For comparison, Apple M3 chips demonstrate memory-controller die area growth with width: M3 uses a 128-bit interface, M3 Pro 192-bit, and M3 Max 512-bit. The M3 Max memory controller occupies substantially more die area than M3 and M3 Pro, illustrating how width increases drive die size and cost.
ISP and Image Processing
NX9031 emphasizes a high-performance image signal processor. Historically, some systems used discrete ISP chips, but modern SoCs generally integrate ISPs to reduce latency as pixel counts and AI usage increase. Typical ISP pipelines perform black level correction, defective pixel correction, digital gain, lens shading correction, demosaicing, color matrix correction, gamma correction, and then operate in the YUV domain for sharpening, contrast, and color saturation, with denoising stages inserted throughout the pipeline.
Synopsys IP example data referenced above.
NVIDIA Orin's internal ISP handles 1.85 Gpixel/s. NX9031 advertises 6.5 Gpixel/s, roughly three times Orin. In the mobile sector, some ISPs reach even higher rates. For example, MediaTek Dimensity 9000's ISP reaches 9 Gpixel/s, while Qualcomm implementations are typically somewhat lower. Higher pixel/s capacity allows support for higher-resolution sensors or multiple sensors; approximately 1.3 Gpixel/s can support a 100 MP sensor with compression, and uncompressed 100 MP can require around 3.2 Gpixel/s. NX9031's 6.5 Gpixel/s could support sensors in the 200 MP range with compression strategies.
NX9031 specifies a 26-bit internal ISP width versus typical mobile ISP widths around 18 bits. Most image sensors output 10- or 12-bit ADC data. ADC dynamic range determines sensor bit depth; for example, Sony IMX490 at 10-bit ADC achieves 40 fps, while at 12-bit ADC the frame rate is 30 fps. A wider ISP internal width can enable higher effective throughput and dynamic range handling.
CPU and Functional Safety
NIO highlights CPU capability at 615k DMIPS. For reference, NVIDIA Orin reports about 228k DMIPS using 12 Cortex-A78AE cores, with L2 and L3 caches of about 3 MB and 6 MB respectively and core frequencies around 2.0-2.2 GHz, implying roughly 19k DMIPS per core in that configuration. Given a 5 nm node, NIO could run cores at higher frequencies and/or increase cache sizes, making per-core DMIPS higher. A plausible NX9031 design might use around 20 big cores producing up to 24k DMIPS each plus 12 small Cortex-A55 cores, which would align with the stated aggregate of 615k DMIPS.
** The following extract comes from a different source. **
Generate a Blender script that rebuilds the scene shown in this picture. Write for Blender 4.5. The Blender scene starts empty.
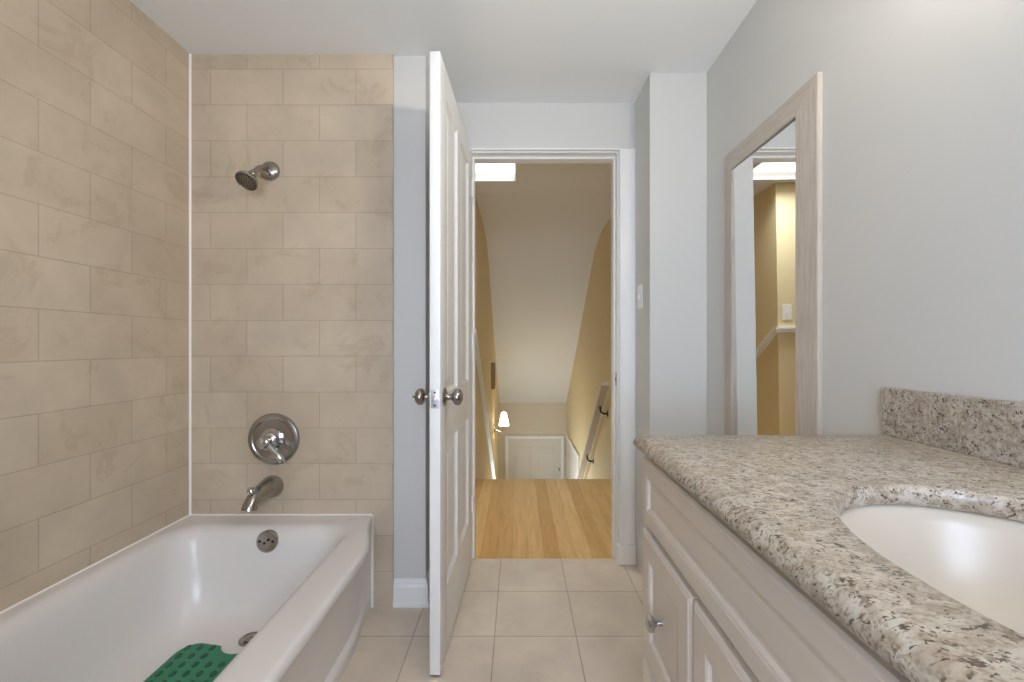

For ASIL-D functional safety, SoC designs commonly add an MCU island with lockstep cores, often using two to four Cortex-R52 cores in lockstep. This approach is used in several automotive-focused SoCs such as Qualcomm SA8255 and SA8755.
Concluding Notes
Publicly available details on NX9031 show an ambitious SoC with competitive process technology and a focus on memory, ISP, CPU performance, and functional safety. Key unknowns remain, notably the memory interface width and the exact architecture and MAC array size of the AI accelerators, which are crucial to fully assess system-level performance for automotive workloads.